19 August 2005

Making Speeches

While attending our friends' wedding rehearsal dinner, the groom's father had set up a microphone where anyone could say a few words about the soon-to-be-wed.

Now, we, meaning my family and I, are the outsiders of the wedding party. We've met the bride and groom's parents before, but other than that, we don't know anyone. We knew the bride in her more destitute, solitary times. She was mostly anonymous while attending college at Southern Oregon University in Ashland. We spent a couple years watching her loneliness, but appreciated her choice of hermitude—choosing to stay away from her very, very large network of friends in Reno so as to focus better on her studies.

Her man would drive five-plus hours every weekend to visit her, and we usually didn't see her then. But, I liked it; she is highly deserving of love.

I believe we saw the real bride, the one who had no one else to talk to, no past to cloud our perceptions as to who she is now.

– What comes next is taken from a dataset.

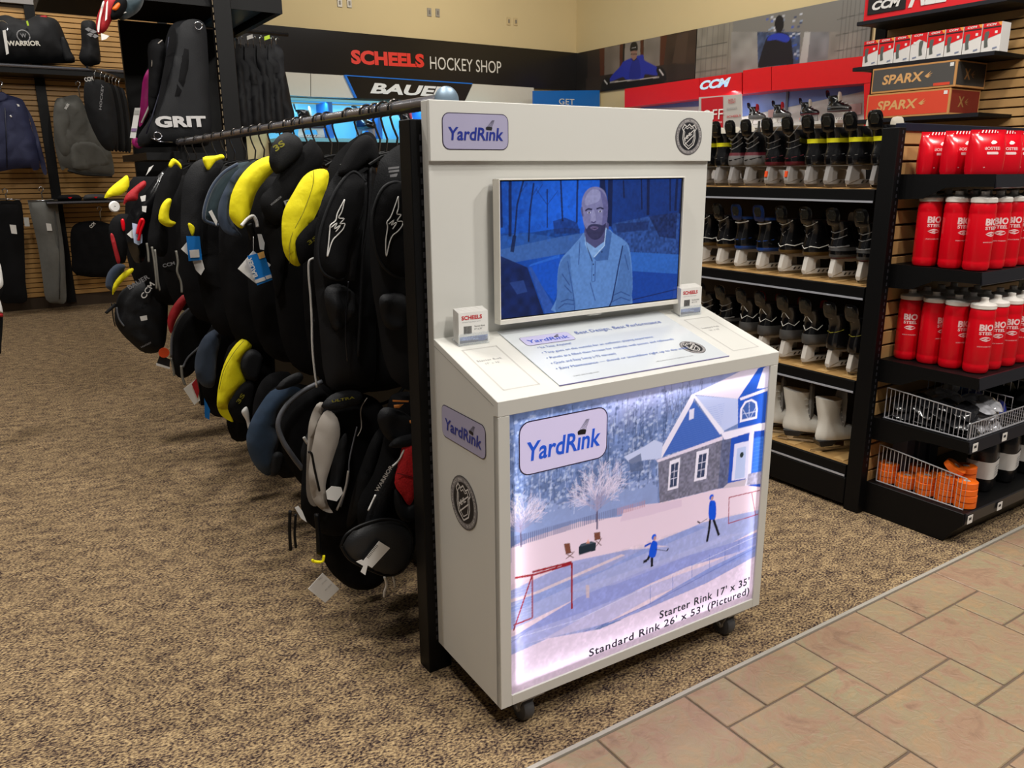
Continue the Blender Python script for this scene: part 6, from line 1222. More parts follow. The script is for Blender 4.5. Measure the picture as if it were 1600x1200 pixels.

We love her and her mate. They are two of the most decent people we've ever met.

So you see, I had something to say after all. But, this is the story of my life. I can't bust out a speech on the fly, and if I do, I usually think later about how I should have said this instead of that, how I should have added this analogy or that anecdote.

Of course, some of the things I had to say were not exactly positive. Some of them would insult many of her friends (I mean, claiming her ten closest friends didn't know the real bride?). Some would reveal the desolute bride, the desolution she would rather not share with everyone else.

Renee, my wife, tells me I should use the speech I conjured up twelve-hours late at the wedding tonight. Alas, I'm afraid to stand up in front of the some 200 guests, especially the younger ones; my jokes, conversational pieces, and observations have been met with offense and befuddlement so far. It's interesting that most of the wedding party members, friends of the bride and groom, don't get me, when both of the couple get along smashing with me.

Well, maybe this is more of a moan than an exposition on the difficulties of making a speech, but one can only "strike out" so many times before keeping one's mouth shut. After all, by keeping silent, one appears the sage.

4 comments:

Anonymous said...

Keeping silent has served me well for many years. But there's something to be said for saying the right thing.

Kyle Stich said...

I usually opt for silence as well.

Adam said...

Oof. I have to make a best man speech in less than two weeks from now. I'm not sure at all what I'll be saying. My friend asks me now and again how the speech is coming because he knows I've been thinking about it a lot, and I think that is building up expectation in his mind.

It seems like all the stories that I have that would express the foundations of our friendship and its significance to me would be a little out of the safety zone for a speech like that.

Kyle Stich said...

LOL, Adam. I know about those off-limits anecdotes. Mixing family and friends can be a tricky wicket. But, I've seen you give a speech, so I'm sure you'll do fine.